To some degree, it depends on how you define "active". And as was said, the FAA controls retirement age - if that changes the numbers change.

Pilots on military leave could come back next month or not at all.

Same for those on personal leave - while most of those are presumably on the new VLOA and can't come back till there are recalls (if I remember correctly, someone can correct me if that's wrong), the people holding full-time ALPA office are listed as "personal leave" (ex., MEC Chair, Vice-Chair, & Sec-Treasurer). These few could return to "active" status at any time.

Then there are those on disability. Any individual could come back at any time, though generally speaking there are more on disability as the pilot group ages. However, who specifically returns from disability to "active" status vs who specifically goes out on disability could affect the number of "active" retirements in a given year.

Finally, while "active" in the true sense of the word (working), there are the supervisory pilots, mostly working in the training department though the base chief pilots, etc, are in that classification.

Of course, there's the whole question of the pilots flying the Emb-170 and their status - they are listed as "furloughed" in the file used to award pilot bids.

Having said that, here are some numbers as the last pilot bid which covered thru the end of this year:

2006 - 173 of which 40 are currently on disability.

2007 - 214 of which 43 are on disability.

To put those numbers in context, there are 971 non-furloughed/retired/resigned pilots with a hire date prior to 1983 (of a total of 3176).
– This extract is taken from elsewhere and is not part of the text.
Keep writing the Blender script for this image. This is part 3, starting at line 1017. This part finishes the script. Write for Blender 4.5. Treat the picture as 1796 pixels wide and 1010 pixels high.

Of these 971, 1 is on military leave, 7 on personal leave, 119 are out on disability and 54 are supervisory.

Jim
 
madders said:
How many active pilots in the usairways group will reach retirement in next 2 years?

Is there a mandatory retirement age for Flight attendants?
Reason I ask is the fight for merging these two work groups the pilots and FAs base on DOH.
If a certain amount of pilots will retire in 2 years who cares if the merging is down by DOH.
The same would be true for FA if they had a mandatory retirement age.
[post="300037"][/post]​

There is no retirement age for f/a's, As long as they fit through the window exit in recurrent training each year they are good for another year.